OPINION: The housing crisis has taken on a more visible form, with the issues of emergency housing and homelessness.
The causes of homelessness and need for emergency housing are complex, but the common thread is poverty. And no place to turn. At the end of the tether, society decides whether to simply let it happen, or to care and act.
New Zealand has long taken a caring approach. A safety net has been a part of the social contract in post-war New Zealand.
Motels as emergency housing
But we seem to have become less caring. There aren't enough homes to house the needy. And when those in desperate need cannot be housed, they are put up in motels, at their cost. Having had not enough money to start with, these motel costs mount as debts with social services.
It is easy to vilify the social services that put up people in these motels. But they are making the best of a bad system. With no available emergency housing, there is no real option.

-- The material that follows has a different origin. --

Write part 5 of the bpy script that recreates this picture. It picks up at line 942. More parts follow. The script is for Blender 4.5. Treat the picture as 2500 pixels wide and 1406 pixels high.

Social workers can provide motel accommodation knowing there is no serious prospect of these debts being repaid. But these debts magnify the burdens of poverty - the welfare system designed to be a safety net instead reinforces the poverty trap.
The real problem is not enough social housing, and specifically emergency housing.
A secondary problem is the philosophy with which we approach social services - increasingly fiscal and punitive.
Not enough houses for the needy
There are simply not enough houses for the poor and vulnerable. In our history, and globally, we know that market mechanisms are not sufficient to build and accommodate poor and vulnerable tenants.
New Zealand undertook a massive state house building programme to fix this. The state housing stock increased pretty much through to 1991. Since then there have been sell-offs by right-leaning governments and new builds by left-leaning governments. But in net we have no more state houses today than in 1991. Relative to the population, we now have the fewest state houses since 1949.
The period since 1991 has also been a period of falling homeownership. The ranks of renters have swollen, particularly in Auckland. But with new housing supply focused more for the affluent than the poor, there is increasing housing deprivation for the poor.
If we don't build more state houses, the issues around homelessness and emergency housing will only get worse.
A fraying of the social fabric
New Zealanders increasingly perceive the poor as lazy and undeserving of government help. This has probably increased in intensity since the reforms of the 1980s, which placed competition and fiscal probity on the pedestal.
While competition is good in most instances, it also increases tensions between groups, undermines solidarity and triggers resentment towards marginalised groups.
The poor and other perceived 'free-riders' are strongly excluded from mainstream New Zealand. Creating different classes of New Zealand - fraying the fabric of our society.
This creates the political backdrop of mounting debts for motel charges for those in dire need. Dividends are collected from Housing New Zealand, which houses the poor and vulnerable, and this is seen as not morally bankrupt taxes on the least able but as good fiscal practice and necessary discipline to stop free-riding.
A final thought
For those in need of emergency accommodation, life is dire.
Our grudging approach to giving them some shelter at their cost (even if never repaid, but clearly articulated that they are a burden on society) is better than nothing. But it is much worse than what we can be and what we have been - an empathetic society that looks after the poor and vulnerable.
We are small enough and wealthy enough that we could fix the shortage of housing for the poor - injecting a few billion dollars into Housing New Zealand would do it. Other issues around poverty - and the complex needs many of these people have - wouldn't be solved, although safe and secure shelter would be a good first step.
To make progress, we would need to rekindle the spirit of nation-building of the Greatest Generation in post-war New Zealand. The question is, can the disciples of competition and neo-liberalism find any empathy left in their hearts?
*Shamubeel Eaqub is an economist and media commentator who was formerly part of the New Zealand Institute of Economic Research think tank.